Academic libraries have long had a commitment to supporting research activities of their institutions. Provision of content (books, journals, databases) and correct bibliographic metadata still are the most obvious roles of the library, but academic libraries focus more and more on building an effective scholarly information infrastructure around that content and those metadata.
This more strategic role of the library is also mentioned in two recent OCLC research reports. They document how university research is assessed in five countries and the role libraries play in the various schemes. Libraries’ administrative role in supplying bibliometrics is - as already mentioned - the most obvious. However, the author advocates: to focus on the scholarly activity all around the library, to curate, advise on and preserve the manifold outputs of research activity.
Our library is intending to do just that, after a period of reorganization and re-staffing.

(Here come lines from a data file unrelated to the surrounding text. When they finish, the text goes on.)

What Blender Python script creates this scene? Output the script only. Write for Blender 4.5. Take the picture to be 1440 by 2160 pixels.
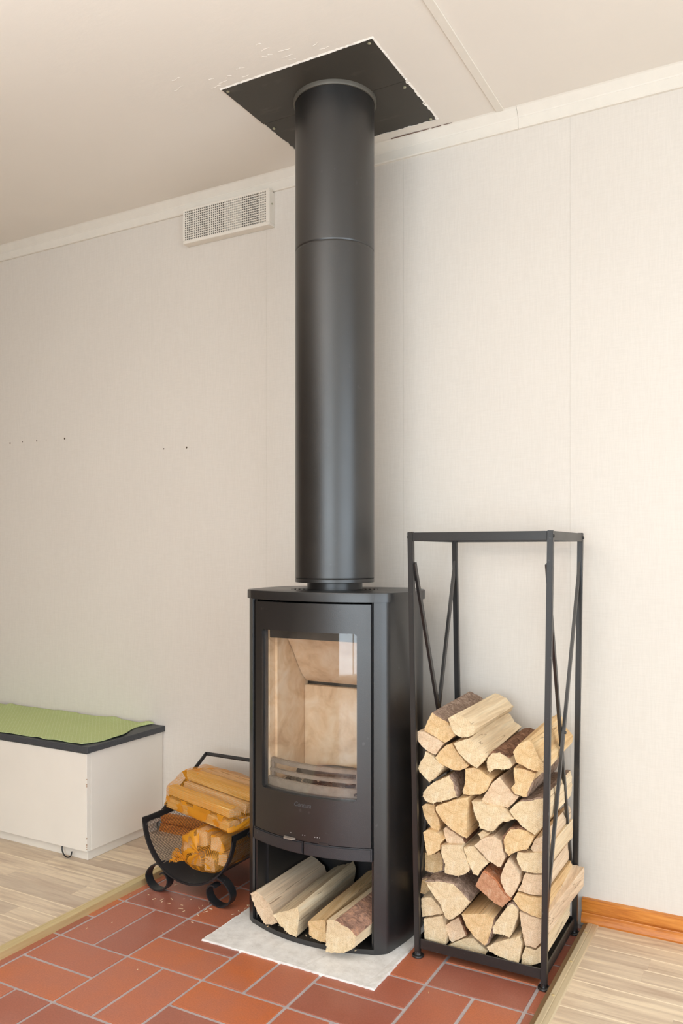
import bpy, bmesh, math, random
from mathutils import Vector, Matrix
C = bpy.context.scene.collection
SC = bpy.context.scene
for _o in list(bpy.data.objects): bpy.data.objects.remove(_o)

# ------------------------------------------------------------------ camera
cam = bpy.data.cameras.new('camera'); camo = bpy.data.objects.new('camera', cam); C.objects.link(camo)
camo.location = (2.0348, -2.3789, 1.0768)
camo.rotation_euler = (math.radians(90), 0, 0.50226)
cam.sensor_fit = 'VERTICAL'; cam.sensor_height = 36.0; cam.sensor_width = 24.0
cam.lens = 1705.64 / 2160 * 36.0
cam.shift_y = (1162.5 - 1080) / 2160
cam.clip_start = 0.05
SC.camera = camo

# ------------------------------------------------------------------ world, daylight, exposure
W = bpy.data.worlds.new('sky'); SC.world = W; W.use_nodes = True
W.node_tree.nodes['Background'].inputs[0].default_value = (0.80, 0.90, 1.0, 1)
W.node_tree.nodes['Background'].inputs[1].default_value = 1.0
SC.view_settings.view_transform = 'Standard'; SC.view_settings.look = 'None'
SC.view_settings.gamma = 1.0; SC.view_settings.use_curve_mapping = False
SC.view_settings.exposure = 0.06

def area(name, loc, aim, w, h, power, col):
    l = bpy.data.lights.new(name, 'AREA'); l.shape = 'RECTANGLE'; l.size = w; l.size_y = h
    l.energy = power; l.color = col
    o = bpy.data.objects.new(name, l); C.objects.link(o); o.location = loc
    o.rotation_euler = (Vector(aim) - Vector(loc)).to_track_quat('-Z', 'Y').to_euler()
    return o
# daylight entering by the patio door and the window in the front wall and by the window in the right wall
area('daylight_patio', (1.9, -4.56, 1.08), (1.9, 0, 1.08), 2.4, 1.95, 70, (0.80, 0.915, 1.0))
area('daylight_window', (3.66, -2.1, 1.07), (0, -2.1, 1.07), 2.75, 2.06, 55, (0.79, 0.905, 1.0))
# added unseen spot, aimed up for fill light bounced off the ceiling
gl_ = bpy.data.lights.new('bounce_fill', 'SPOT'); gl_.energy = 186; gl_.color = (0.955, 0.975, 1.0); gl_.shadow_soft_size = 0.12
gl_.spot_size = math.radians(160); gl_.spot_blend = 0.8
gl_o = bpy.data.objects.new('bounce_fill', gl_); C.objects.link(gl_o); gl_o.location = (0.8, -2.7, 1.45); gl_o.rotation_euler = (math.radians(180), 0, 0)

# ------------------------------------------------------------------ helpers
def lin(r, g, b):
    f = lambda c: (c/255/12.92 if c/255 <= 0.04045 else ((c/255+0.055)/1.055)**2.4)
    return (f(r), f(g), f(b), 1)
class NT:
    def __init__(s, name):
        s.m = bpy.data.materials.new(name); s.m.use_nodes = True
        s.t = s.m.node_tree; s.t.nodes.clear()
        s.out = s.n('ShaderNodeOutputMaterial')
    def n(s, typ, **kw):
        x = s.t.nodes.new(typ)
        for k, v in kw.items():
            if k.startswith('i_'):
                key = k[2:].replace('_', ' '); x.inputs[key].default_value = v
            else: setattr(x, k, v)
        return x
    def l(s, a, b): s.t.links.new(a, b)
    def math(s, op, a, b=None, clamp=False):
        x = s.n('ShaderNodeMath', operation=op, use_clamp=clamp)
        for i, v in enumerate((a, b)):
            if v is None: continue
            if isinstance(v, (int, float)): x.inputs[i].default_value = v
            else: s.l(v, x.inputs[i])
        return x.outputs[0]
    def coord(s, kind='Object', scale=(1, 1, 1), loc=(0, 0, 0)):
        tc = s.n('ShaderNodeTexCoord'); mp = s.n('ShaderNodeMapping')
        mp.inputs['Scale'].default_value = scale; mp.inputs['Location'].default_value = loc
        s.l(tc.outputs[kind], mp.inputs[0]); return mp.outputs[0]
    def geo(s, scale=(1, 1, 1)):
        g = s.n('ShaderNodeNewGeometry'); mp = s.n('ShaderNodeMapping'); mp.inputs['Scale'].default_value = scale
        s.l(g.outputs['Position'], mp.inputs[0]); return mp.outputs[0]
    def noise(s, vec, scale=5, detail=4, rough=0.55, dist=0):
        x = s.n('ShaderNodeTexNoise'); x.inputs['Scale'].default_value = scale; x.inputs['Detail'].default_value = detail
        x.inputs['Roughness'].default_value = rough; x.inputs['Distortion'].default_value = dist
        s.l(vec, x.inputs['Vector']); return x.outputs['Fac']
    def ramp(s, fac, stops):
        x = s.n('ShaderNodeValToRGB'); e = x.color_ramp.elements
        while len(e) < len(stops): e.new(0.5)
        for k, (p, c) in enumerate(stops): e[k].position = p; e[k].color = c
        s.l(fac, x.inputs[0]); return x.outputs[0]
    def mix(s, fac, a, b, blend='MIX'):
        x = s.n('ShaderNodeMix', data_type='RGBA', blend_type=blend)
        for i, v in ((0, fac), (6, a), (7, b)):
            if isinstance(v, (int, float, tuple)): x.inputs[i].default_value = v
            else: s.l(v, x.inputs[i])
        return x.outputs[2]
    def bump(s, h, strength=0.3, dist=0.002):
        x = s.n('ShaderNodeBump'); x.inputs['Strength'].default_value = strength; x.inputs['Distance'].default_value = dist
        s.l(h, x.inputs['Height']); return x.outputs[0]
    def bsdf(s, col, rough=0.6, metal=0.0, normal=None, spec=0.5, **kw):
        b = s.n('ShaderNodeBsdfPrincipled')
        for key, v in (('Base Color', col), ('Roughness', rough), ('Metallic', metal), ('Specular IOR Level', spec)):
            if isinstance(v, (int, float, tuple)): b.inputs[key].default_value = v
            else: s.l(v, b.inputs[key])
        for k, v in kw.items(): b.inputs[k].default_value = v
        if normal is not None: s.l(normal, b.inputs['Normal'])
        s.l(b.outputs[0], s.out.inputs[0]); return b
    def rnd(s): return s.n('ShaderNodeObjectInfo').outputs['Random']
    def attr(s, name):
        return s.n('ShaderNodeAttribute', attribute_type='OBJECT', attribute_name=name)
M = {}
def plain(name, col, rough=0.6, metal=0.0, spec=0.5, var=0.06, scale=40, bumpk=0.0):
    t = NT(name); v = t.geo()
    n = t.noise(v, scale, 3)
    c = t.mix(1.0, col, t.ramp(n, [(0.3, (1-var,)*3+(1,)), (0.7, (1+var,)*3+(1,))]), 'MULTIPLY')
    nm = t.bump(t.noise(v, scale*6, 3), bumpk, 0.001) if bumpk else None
    t.bsdf(c, rough, metal, nm, spec); M[name] = t.m; return t.m

def world_bm(bm, off):
    if off: bmesh.ops.translate(bm, vec=-Vector(off), verts=bm.verts)
def obj(name, bm, mats, parent=None, origin=None, smooth=None, tag=None):
    """links bm (given in world coordinates) as ONE mesh object, below parent or with its own origin"""
    me = bpy.data.meshes.new(name)
    off = Vector(origin) if origin else Vector((0, 0, 0))
    base = Vector((0, 0, 0)); p = parent
    while p is not None: base += p.location; p = p.parent
    world_bm(bm, base + (off - base if origin else Vector((0, 0, 0))))
    bmesh.ops.recalc_face_normals(bm, faces=bm.faces) if smooth != 'keep' else None
    bm.to_mesh(me); bm.free()
    for m in (mats if isinstance(mats, (list, tuple)) else [mats]): me.materials.append(m)
    if smooth is not None and smooth != 'keep':
        for p_ in me.polygons: p_.use_smooth = True
        me.set_sharp_from_angle(angle=math.radians(smooth))
    o = bpy.data.objects.new(name, me); C.objects.link(o)
    if origin: o.location = off - base
    if parent is not None: o.parent = parent
    if tag: settag(o, *tag)
    return o
def settag(o, label=None, cat=None, group=None, kind=None):
    if label: o['label'] = label
    if cat: o['category'] = cat
    if group: o['group'] = group
    if kind: o['kind'] = kind
    return o
def thing(name, loc, label, cat, group=None):
    o = bpy.data.objects.new(name, None); o.empty_display_size = 0.05
    C.objects.link(o); o.location = loc; return settag(o, label, cat, group)
def bx(bm, x0, x1, y0, y1, z0, z1, bev=0.0, seg=2):
    r = bmesh.ops.create_cube(bm, size=1.0); vs = r['verts']
    for v in vs: v.co = Vector((x0+(v.co.x+.5)*(x1-x0), y0+(v.co.y+.5)*(y1-y0), z0+(v.co.z+.5)*(z1-z0)))
    if bev:
        es = {e for v in vs for e in v.link_edges}
        bmesh.ops.bevel(bm, geom=list(es), offset=bev, segments=seg, affect='EDGES', profile=0.6)
    return bm
def box(*a, **k): return bx(bmesh.new(), *a, **k)
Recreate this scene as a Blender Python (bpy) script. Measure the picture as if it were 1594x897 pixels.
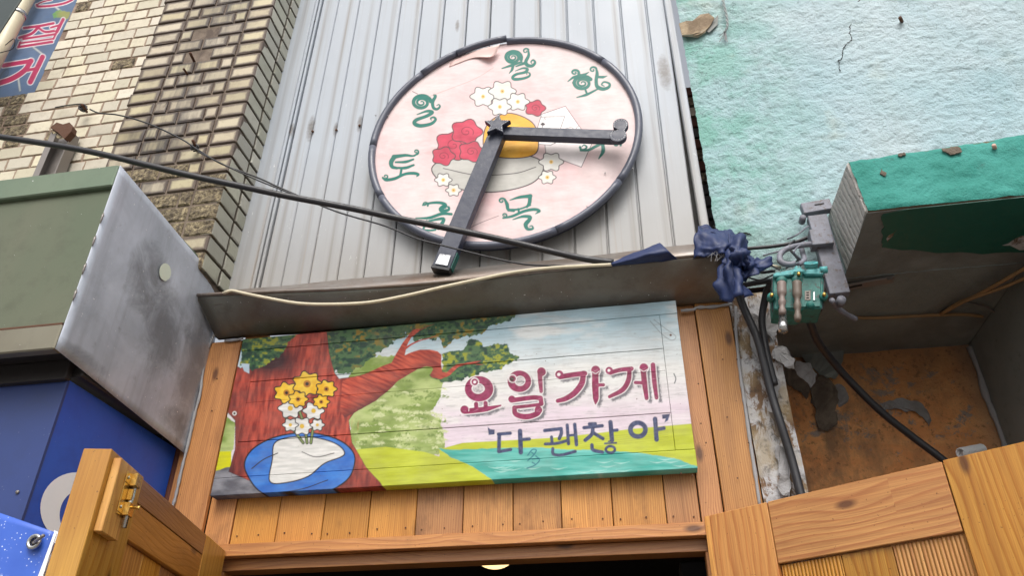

The academic library nowadays not only:
- manages bibliographic (meta)data, thereby increasing the visibility of the scientific output of their institutions
- manages licences and contracts with publishers of external databases like Web of Science and Scopus, giving thereby access to high-quality content: still a key foundation for good research
- has ample experience in searching complicated bibliographical and citation databases
- has experience in developing and maintaining large databases
- developes information literacy courses
but also
- intends to improve the (meta)data quality in their repositories
- can advice on publication strategies and
- promotes and exploit new technologies and new models of scholarly communications.
The library's ambition is to be the main authority on the campus about the ways knowledge is generated and transmitted through all of the disicplines it contains. The library also is a neutral scholarly actor on the campus.